Dat is met het geloof eigenlijk ook zo, dat geven we ook door: je vader en moeder aan jou. De jufs en de meesters van de kindernevendienst aan jou. Een ouderling, een jeugdwerker aan mensen, volwassen mensen, jonge mensen. En die mogen het weer doorgeven aan elkaar. Net als bij die bidon.
Jullie gaan nu naar de kindernevendienst, ook belangrijk om je geloof vol te houden.

schriftlezing                        Psalm 78:1-8 

tekstlezing         ‘Wij hebben het gehoord, wij weten het,onze ouders hebben het ons verteld. Wij willen het onze kinderen niet onthouden, wij zullen aan het komend geslacht vertellen van de roemrijke, krachtige daden van de HEER, van de wonderen die hij heeft gedaan.’ (Psalm 78:3,4)

verkondiging

Gemeente van Jezus Christus, Els, Gerard,

Het was nog in de pré-Coronatijd: de laatste Ontmoetingsochtend hier in De Brug. Vele ouderen uit onze gemeente waren daar aanwezig, om te genieten van het samenzijn, om te luisteren naar een meditatie uit de Bijbel, om samen te zingen.
Maar de naam ‘Ontmoetingsochtend’ kreeg dit keer nog een extra dimensie, toen na een half uur er een paar klassen van de Livingstone-basisschool arriveerden. De kinderen zongen niet alleen een paar vrolijke liederen, maar gingen letterlijk het gesprek aan met de ouderen. Aan vele tafels zaten telkens twee ouderen en twee kinderen die op speelse wijze allerlei uiterst serieuze vragen behandelden over de Bijbel, het geloof, hun eigen leven en deze tijd. Het was zo mooi hoe twee verschillende generaties elkaar letterlijk ontmoetten, naar elkaar luisterden, van elkaar leerden. Onvergetelijk!

Vanmorgen gaat het ook over verschillende generaties, in een dienst waarin zowel een seniorenouderling als een jeugdwerker bevestigd worden. De één zal zich richten op de oudste generatie van de gemeente, de ander juist op de jongste. Bijzonder dat dit bij elkaar komt. ‘Intergeneratief’ noemde iemand dat. Een ontmoeting tussen de verschillende generaties.
Je zou Psalm 78 ook intergeneratief kunnen noemen. De verschillende generaties die elkaar nodig hebben, om het van elkaar te horen en aan elkaar door te geven: ‘We hebben het gehoord… Onze ouders hebben het ons verteld… Wij zullen het aan het komend geslacht vertellen.’ Als een estafettestokje dat, van generatie op generatie, doorgegeven wordt. Het estafettestokje van het geloof.

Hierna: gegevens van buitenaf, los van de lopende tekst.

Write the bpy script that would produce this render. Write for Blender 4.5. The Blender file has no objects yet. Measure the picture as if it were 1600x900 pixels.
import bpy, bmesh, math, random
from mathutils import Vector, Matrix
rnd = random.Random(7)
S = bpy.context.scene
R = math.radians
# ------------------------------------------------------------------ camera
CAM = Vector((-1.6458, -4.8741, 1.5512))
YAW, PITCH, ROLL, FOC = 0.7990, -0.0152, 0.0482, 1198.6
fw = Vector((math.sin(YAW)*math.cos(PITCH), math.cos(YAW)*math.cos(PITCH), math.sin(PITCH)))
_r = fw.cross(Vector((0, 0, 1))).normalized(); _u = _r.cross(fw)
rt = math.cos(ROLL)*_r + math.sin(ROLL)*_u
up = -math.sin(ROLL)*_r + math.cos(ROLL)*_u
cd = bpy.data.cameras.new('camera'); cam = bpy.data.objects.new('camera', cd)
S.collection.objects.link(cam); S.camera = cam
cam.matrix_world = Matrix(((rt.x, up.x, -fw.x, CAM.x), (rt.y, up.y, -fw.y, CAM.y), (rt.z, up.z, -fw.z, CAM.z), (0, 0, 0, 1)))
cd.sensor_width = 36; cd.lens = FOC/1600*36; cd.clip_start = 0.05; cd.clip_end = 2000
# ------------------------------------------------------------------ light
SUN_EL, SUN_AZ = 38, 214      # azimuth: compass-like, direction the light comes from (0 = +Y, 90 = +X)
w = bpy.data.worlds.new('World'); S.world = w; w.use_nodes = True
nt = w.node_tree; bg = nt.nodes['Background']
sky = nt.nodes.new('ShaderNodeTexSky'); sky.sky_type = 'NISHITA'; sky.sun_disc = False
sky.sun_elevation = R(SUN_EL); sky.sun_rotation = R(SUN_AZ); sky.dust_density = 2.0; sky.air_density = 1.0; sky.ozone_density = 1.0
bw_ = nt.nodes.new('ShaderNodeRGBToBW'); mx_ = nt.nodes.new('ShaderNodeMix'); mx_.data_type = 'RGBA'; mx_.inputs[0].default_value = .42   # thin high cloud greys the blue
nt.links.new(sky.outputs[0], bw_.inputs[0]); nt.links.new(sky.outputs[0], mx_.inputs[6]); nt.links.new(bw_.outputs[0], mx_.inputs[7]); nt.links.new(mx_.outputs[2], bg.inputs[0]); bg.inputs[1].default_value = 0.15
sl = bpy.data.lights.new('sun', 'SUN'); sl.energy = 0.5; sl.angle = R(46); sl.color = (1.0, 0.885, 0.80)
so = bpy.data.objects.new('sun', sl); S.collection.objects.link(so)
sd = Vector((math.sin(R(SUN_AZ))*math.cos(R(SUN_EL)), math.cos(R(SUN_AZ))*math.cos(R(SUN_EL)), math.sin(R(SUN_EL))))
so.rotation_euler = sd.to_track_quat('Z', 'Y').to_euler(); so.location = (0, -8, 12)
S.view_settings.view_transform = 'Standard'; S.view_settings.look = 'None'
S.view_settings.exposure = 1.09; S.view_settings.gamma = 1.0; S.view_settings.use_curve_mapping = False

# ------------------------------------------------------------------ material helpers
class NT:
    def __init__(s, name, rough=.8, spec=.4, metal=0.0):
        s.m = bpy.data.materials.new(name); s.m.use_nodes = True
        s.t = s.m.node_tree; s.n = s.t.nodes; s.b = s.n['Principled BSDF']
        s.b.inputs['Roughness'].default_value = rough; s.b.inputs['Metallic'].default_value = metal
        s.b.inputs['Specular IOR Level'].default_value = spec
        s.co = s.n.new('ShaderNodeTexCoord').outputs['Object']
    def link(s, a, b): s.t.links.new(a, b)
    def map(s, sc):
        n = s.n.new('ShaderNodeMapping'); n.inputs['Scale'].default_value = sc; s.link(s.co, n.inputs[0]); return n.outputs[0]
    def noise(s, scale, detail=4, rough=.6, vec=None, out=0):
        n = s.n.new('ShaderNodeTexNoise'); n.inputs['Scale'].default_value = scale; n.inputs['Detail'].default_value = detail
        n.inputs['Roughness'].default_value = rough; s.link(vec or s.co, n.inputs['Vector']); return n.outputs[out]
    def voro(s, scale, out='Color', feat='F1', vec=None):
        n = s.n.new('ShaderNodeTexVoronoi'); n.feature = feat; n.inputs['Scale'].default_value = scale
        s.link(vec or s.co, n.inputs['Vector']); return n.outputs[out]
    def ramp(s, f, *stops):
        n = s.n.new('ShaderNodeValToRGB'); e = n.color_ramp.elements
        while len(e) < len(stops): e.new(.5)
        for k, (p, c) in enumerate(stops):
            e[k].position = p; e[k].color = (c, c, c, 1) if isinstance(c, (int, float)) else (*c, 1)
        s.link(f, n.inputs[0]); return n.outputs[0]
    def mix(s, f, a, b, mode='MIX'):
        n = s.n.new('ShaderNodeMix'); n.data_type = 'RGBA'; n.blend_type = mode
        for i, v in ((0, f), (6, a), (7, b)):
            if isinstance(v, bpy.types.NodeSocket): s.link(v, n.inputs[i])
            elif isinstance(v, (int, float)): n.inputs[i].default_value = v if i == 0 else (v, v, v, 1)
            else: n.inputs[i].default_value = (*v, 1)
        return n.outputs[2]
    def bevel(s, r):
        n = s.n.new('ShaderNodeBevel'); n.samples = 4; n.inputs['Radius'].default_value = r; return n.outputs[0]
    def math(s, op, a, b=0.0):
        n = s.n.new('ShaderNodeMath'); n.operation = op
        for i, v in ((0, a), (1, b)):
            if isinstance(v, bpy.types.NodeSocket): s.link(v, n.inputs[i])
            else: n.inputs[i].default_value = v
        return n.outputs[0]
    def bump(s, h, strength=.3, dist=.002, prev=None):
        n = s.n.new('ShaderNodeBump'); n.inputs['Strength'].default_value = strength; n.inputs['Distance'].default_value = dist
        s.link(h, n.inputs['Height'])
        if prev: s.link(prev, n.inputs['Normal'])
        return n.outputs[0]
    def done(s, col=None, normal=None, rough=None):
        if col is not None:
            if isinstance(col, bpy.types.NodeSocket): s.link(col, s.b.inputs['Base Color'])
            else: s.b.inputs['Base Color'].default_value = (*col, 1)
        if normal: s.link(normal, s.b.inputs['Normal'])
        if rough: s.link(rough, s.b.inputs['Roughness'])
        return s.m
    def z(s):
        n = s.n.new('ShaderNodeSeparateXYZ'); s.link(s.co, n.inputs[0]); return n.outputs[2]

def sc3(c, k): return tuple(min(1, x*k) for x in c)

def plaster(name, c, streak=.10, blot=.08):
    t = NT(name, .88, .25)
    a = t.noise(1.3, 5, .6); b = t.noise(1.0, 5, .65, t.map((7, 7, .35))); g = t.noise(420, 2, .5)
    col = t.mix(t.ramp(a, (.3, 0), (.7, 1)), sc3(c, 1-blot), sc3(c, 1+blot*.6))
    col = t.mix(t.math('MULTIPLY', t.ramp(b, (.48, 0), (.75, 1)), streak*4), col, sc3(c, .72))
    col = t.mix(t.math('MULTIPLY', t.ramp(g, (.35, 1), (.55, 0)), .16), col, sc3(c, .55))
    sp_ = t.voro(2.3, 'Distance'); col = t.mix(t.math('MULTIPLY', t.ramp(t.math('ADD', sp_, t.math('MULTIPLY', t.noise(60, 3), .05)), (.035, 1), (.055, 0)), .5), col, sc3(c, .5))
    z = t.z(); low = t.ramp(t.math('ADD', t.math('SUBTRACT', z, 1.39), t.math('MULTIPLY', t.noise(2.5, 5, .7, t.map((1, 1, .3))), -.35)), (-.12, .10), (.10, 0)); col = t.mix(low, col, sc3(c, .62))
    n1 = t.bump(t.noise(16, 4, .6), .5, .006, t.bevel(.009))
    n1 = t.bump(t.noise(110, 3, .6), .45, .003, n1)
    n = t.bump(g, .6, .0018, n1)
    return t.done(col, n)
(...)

Herkenbaar van dat estafettestokje? Hoe het geloof je bereikte via je ouders? Ik denk aan de mijne. Mijn vader die natuurlijk als schoolmeester prima vertellen kon,  maar het meest dichtbij kwam hij toen hij in een ziekenhuisbed lag, ternauwernood een ingrijpende operatie doorstaan, en hij stamelde hoe dichtbij God was geweest. Mijn moeder is meer iemand die haar handen laat spreken, maar ik hoor haar nog hardop bidden voor mijn broer die het op dat moment niet meer zag zitten. Of mijn oma, op zeer hoge leeftijd. Ze was nagenoeg blind, maar ze citeerde uit haar hoofd een psalm, over het ruime hemelrond dat met blijde mond Gods eer en heerlijkheid vertelt. En ik zag in haar stralende blik en ik hoorde in haar ontroerde stem die heerlijkheid terug…
Ach, het kan op zoveel manieren: dat ontvangen van dat estafettestokje, dat vertellen over het geloof. En het kan door zovelen: een vader, een moeder, een opa, een oma, een juf, een meester, een ouderling, een jeugdwerker, een dominee…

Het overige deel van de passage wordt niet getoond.